Dengan gaya penulisan yang merupakan representasi dari kejernihan fikiran beliau, kita seperti diajak masuk dalam sebuah alur cerita dalam sinetron yang membenturkan antara laku protagonis dan antagonis dalam diskusi kritis buku ini dan secara spontan kita juga akan disuguhkan tampilan yang sama sekali berbeda, bahwa pertentangan itu (protagonis dan antagonis) adalah alasan untuk menampilkan keanggunan sebuah dialog dalam skenario ilmu yang begitu luas di mana kemenangan serta kebenaran akan diperoleh setelah proses dialog itu selesai.
Pada intinya, dari pengantar atas edisi revisi tulisan ini, Habib Quraish berupaya menegaskan beberapa hal penting bagi pembacanya tentang perdamaian serta persatuan yang harus selalu diupayakan oleh manusia (siapa dan di mana saja) di tengah kondisi umat yang seringkali “bak tercebur ke dalam lahar panas” dalam menghadapi perbedaan.
Kedua, seorang penuntut ilmu layaknya terus menimba ilmu dari lautan tak bertepi ilmu Allah seraya terus berpegang pada tepian dermaga, khawatir jika arus lautan itu akan menjadi hamparan celaka yang akan menghanyutkannya ke tengah pusaran laut tak berhingga itu.
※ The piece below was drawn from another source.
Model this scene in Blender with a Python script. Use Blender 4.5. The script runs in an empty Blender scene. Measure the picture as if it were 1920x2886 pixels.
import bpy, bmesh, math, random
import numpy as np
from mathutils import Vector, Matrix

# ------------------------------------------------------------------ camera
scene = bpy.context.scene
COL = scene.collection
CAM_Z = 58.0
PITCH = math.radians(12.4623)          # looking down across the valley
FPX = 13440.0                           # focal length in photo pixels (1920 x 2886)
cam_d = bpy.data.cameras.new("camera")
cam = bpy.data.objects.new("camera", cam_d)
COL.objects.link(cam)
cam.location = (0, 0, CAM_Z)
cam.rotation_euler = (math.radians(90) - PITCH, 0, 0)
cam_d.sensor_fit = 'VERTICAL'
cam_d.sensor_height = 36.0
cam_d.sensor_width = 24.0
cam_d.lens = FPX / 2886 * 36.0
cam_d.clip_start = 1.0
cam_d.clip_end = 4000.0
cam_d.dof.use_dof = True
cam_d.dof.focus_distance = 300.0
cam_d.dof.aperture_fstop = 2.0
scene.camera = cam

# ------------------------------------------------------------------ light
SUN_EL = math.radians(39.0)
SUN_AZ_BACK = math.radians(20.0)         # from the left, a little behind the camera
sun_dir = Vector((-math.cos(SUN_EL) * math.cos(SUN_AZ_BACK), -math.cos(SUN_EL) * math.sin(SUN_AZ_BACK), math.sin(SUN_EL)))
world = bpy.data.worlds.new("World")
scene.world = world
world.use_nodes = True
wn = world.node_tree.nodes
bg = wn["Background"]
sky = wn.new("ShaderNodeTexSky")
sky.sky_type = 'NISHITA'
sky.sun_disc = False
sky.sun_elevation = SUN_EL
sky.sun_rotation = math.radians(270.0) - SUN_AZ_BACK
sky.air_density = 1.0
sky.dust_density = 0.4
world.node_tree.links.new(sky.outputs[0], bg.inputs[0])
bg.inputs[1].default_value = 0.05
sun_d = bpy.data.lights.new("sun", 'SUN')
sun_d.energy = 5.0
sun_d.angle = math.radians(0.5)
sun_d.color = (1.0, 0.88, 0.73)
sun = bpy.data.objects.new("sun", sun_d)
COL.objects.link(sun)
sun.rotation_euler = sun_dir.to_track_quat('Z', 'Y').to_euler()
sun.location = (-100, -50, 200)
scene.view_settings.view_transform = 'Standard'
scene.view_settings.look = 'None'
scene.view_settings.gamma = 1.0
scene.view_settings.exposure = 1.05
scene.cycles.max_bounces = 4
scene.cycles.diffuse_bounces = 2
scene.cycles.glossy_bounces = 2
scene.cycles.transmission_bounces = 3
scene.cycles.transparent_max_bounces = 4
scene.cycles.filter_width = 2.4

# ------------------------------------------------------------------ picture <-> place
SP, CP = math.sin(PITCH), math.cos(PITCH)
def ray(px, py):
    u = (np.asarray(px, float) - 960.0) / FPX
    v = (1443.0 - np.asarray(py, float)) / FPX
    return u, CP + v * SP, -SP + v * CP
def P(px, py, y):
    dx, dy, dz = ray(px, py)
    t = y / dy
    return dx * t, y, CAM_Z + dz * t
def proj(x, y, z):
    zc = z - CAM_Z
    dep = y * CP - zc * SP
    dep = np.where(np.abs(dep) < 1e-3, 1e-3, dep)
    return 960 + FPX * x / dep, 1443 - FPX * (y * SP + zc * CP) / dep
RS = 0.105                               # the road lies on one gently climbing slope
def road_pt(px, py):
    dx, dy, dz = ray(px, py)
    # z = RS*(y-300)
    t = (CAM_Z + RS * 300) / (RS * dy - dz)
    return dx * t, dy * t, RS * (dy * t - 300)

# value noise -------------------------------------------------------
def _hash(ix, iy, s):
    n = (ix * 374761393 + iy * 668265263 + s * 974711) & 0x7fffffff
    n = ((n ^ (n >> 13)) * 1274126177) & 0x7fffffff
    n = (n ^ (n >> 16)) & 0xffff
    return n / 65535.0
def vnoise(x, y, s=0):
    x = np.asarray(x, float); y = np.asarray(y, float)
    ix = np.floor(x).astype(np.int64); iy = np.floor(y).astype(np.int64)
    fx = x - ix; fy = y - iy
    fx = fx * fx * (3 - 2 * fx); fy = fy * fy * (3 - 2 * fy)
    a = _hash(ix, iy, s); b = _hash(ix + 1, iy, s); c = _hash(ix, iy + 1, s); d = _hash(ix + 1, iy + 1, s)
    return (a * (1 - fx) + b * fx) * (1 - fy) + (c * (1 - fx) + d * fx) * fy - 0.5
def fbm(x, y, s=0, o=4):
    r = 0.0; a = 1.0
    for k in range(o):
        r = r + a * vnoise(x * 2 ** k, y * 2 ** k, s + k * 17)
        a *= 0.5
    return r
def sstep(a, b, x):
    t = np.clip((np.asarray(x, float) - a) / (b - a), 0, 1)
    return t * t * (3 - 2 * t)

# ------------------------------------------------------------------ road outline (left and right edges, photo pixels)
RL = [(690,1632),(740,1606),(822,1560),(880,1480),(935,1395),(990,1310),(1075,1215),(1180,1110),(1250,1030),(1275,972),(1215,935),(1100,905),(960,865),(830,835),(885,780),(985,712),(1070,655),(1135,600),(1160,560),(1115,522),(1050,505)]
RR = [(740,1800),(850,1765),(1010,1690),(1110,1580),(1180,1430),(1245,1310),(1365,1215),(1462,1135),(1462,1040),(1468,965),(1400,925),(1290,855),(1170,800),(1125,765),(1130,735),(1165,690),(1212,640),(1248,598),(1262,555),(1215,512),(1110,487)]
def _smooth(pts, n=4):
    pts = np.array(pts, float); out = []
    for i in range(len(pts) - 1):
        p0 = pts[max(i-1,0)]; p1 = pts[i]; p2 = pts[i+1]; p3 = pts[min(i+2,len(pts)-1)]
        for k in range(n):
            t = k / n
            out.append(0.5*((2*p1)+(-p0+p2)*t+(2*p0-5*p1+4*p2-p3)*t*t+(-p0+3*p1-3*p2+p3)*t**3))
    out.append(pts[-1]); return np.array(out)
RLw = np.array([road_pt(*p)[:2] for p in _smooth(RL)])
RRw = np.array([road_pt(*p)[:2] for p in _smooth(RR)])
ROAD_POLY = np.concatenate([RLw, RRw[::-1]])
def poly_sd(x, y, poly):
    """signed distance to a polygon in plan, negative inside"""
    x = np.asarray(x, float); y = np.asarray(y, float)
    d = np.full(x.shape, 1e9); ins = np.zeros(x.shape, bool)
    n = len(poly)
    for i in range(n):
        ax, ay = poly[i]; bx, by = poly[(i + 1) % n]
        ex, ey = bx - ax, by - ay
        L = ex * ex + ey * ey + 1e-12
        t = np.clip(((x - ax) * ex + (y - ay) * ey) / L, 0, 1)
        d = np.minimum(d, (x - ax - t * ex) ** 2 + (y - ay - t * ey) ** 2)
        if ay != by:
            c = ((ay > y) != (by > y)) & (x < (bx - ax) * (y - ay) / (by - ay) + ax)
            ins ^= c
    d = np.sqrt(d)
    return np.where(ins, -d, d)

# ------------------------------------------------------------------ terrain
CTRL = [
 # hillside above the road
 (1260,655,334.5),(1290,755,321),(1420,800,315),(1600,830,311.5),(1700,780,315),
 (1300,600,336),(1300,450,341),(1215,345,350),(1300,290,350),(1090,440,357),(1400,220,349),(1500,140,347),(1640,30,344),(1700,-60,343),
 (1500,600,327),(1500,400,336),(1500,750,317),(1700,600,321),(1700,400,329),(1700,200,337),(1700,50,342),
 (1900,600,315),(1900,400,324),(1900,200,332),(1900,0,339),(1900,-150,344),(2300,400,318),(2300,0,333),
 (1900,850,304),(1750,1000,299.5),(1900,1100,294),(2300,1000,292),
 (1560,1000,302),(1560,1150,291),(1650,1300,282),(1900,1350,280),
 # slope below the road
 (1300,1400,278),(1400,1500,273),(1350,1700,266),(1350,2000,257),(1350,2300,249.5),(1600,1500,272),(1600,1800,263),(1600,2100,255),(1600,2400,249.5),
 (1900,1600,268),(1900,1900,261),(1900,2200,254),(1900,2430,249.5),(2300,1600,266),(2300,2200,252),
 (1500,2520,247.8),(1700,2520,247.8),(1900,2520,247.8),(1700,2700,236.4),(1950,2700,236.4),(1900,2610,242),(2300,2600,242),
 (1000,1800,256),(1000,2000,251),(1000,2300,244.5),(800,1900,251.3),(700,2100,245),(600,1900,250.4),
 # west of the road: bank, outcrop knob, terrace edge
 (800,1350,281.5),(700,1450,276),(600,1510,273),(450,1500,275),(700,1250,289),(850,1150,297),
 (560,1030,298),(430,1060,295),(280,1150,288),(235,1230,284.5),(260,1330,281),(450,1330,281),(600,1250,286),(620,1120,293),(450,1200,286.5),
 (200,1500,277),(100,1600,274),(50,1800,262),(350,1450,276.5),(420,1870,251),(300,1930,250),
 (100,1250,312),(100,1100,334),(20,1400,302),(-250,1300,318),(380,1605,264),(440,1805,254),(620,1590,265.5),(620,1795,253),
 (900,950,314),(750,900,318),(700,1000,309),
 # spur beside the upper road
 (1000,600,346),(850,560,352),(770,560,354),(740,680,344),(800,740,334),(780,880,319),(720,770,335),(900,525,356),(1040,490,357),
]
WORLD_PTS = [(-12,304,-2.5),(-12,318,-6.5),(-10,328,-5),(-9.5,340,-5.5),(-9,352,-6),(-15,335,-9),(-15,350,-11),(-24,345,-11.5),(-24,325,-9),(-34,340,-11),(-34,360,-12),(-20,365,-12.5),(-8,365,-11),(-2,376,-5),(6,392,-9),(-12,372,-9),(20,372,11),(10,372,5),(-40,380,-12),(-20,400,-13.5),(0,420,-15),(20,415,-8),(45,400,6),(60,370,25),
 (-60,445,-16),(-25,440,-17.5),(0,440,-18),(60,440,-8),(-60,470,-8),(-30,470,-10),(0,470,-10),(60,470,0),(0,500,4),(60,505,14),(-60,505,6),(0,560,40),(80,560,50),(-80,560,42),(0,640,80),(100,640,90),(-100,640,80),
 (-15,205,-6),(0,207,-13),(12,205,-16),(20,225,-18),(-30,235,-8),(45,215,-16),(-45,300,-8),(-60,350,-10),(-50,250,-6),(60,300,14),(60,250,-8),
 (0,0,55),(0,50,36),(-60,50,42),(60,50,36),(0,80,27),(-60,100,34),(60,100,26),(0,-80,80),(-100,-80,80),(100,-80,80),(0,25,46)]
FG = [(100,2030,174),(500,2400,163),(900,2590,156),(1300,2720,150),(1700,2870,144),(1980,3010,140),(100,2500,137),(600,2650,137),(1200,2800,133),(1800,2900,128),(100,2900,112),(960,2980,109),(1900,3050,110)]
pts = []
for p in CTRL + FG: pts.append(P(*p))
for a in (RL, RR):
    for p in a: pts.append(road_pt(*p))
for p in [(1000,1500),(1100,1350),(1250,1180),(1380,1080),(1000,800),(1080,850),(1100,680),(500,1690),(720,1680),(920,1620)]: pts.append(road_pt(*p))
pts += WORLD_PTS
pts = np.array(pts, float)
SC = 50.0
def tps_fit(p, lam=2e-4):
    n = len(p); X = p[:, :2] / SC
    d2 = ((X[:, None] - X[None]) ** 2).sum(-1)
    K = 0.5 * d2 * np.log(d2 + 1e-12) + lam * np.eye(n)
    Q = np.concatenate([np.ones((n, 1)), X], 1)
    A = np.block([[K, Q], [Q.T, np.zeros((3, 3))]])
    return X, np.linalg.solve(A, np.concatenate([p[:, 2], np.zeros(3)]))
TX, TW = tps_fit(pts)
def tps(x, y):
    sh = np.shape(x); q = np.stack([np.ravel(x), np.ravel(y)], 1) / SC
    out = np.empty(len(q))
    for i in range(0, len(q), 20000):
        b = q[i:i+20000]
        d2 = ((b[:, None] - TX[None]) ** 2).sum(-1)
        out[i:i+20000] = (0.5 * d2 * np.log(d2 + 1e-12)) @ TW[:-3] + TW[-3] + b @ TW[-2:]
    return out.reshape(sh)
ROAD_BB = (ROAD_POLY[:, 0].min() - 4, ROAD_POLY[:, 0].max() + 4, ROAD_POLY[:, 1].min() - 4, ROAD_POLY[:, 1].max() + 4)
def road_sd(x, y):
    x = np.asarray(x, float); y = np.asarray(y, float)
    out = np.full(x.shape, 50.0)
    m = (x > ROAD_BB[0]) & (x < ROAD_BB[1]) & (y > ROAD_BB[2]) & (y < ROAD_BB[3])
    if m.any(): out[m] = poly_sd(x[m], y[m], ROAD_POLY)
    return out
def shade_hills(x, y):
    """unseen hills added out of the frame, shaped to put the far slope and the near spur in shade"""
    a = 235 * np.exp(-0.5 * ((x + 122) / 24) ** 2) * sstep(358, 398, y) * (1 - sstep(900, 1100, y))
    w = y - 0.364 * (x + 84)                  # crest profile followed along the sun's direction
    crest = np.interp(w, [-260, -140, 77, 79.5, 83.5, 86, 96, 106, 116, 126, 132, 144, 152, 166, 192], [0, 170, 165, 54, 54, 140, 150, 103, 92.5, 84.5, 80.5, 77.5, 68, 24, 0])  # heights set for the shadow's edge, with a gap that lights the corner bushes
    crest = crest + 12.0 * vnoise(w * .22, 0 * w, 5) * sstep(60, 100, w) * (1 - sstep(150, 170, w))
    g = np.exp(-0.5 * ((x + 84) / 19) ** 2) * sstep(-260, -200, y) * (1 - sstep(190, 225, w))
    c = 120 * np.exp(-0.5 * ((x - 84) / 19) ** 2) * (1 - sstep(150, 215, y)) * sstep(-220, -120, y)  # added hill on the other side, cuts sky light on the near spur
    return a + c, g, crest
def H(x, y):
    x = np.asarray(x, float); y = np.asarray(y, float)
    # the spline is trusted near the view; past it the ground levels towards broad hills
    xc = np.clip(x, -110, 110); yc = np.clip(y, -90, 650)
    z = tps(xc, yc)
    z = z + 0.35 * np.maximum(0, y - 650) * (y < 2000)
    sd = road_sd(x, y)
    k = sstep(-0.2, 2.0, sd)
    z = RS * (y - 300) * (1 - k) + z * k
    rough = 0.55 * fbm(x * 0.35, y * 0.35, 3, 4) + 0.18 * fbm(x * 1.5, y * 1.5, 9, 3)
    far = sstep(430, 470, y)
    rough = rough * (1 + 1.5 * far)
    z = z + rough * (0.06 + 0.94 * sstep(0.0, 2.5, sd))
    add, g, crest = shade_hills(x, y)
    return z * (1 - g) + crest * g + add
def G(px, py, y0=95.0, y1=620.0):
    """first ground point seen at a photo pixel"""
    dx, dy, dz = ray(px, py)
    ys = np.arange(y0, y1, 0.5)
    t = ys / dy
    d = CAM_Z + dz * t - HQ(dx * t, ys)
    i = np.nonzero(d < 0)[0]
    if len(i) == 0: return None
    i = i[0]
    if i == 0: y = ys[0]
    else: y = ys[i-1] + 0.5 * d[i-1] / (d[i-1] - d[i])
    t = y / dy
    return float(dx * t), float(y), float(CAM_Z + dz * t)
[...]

Dengan kata lain, berpegang teguh secara konsisten pada “maqashid al-Udzma”[1] ilmu yakni “untuk memperbaiki manusia secara keseluruhan” mengharuskan ilmu itu berbicara tentang perdamaian, mashlahat, persatuan dan menutup segala kemungkinan (sadd adz-Dzariah) segala hal yang mampu bisa memecahbelah, membenturkan serta mengundang mafsadat yang bisa menjerumuskan manusia ke lembah kecelakaan.
Demikian untuk menjadikan ilmu selalu berada dalam rel tujuannya, seorang seorang harus berjuang untuk menundukkan subjektifitas dan mulai menimbang segala konsekuensi yang akan terjadi dalam setiap lontaran ilmu yang dialirkan kepada umat.
Sekali lagi, tulisan ini bukanlah syarah atas pemikiran luas yang dicurahkan Habib Quraish dalam bukunya itu, melainkan sebuah refleksi umum atas etika keilmuan yang saya tangkap dan rasakan dari kepribadian seorang M. Quraish Shihab dari pengantar bukunya. Semoga Allah melindunginya dari segala keburukan!.


[1] Istilah ini saya buat dan digunakan sendiri untuk memberi istilah pada tujuan ilmu. Jangan disalahgunakan.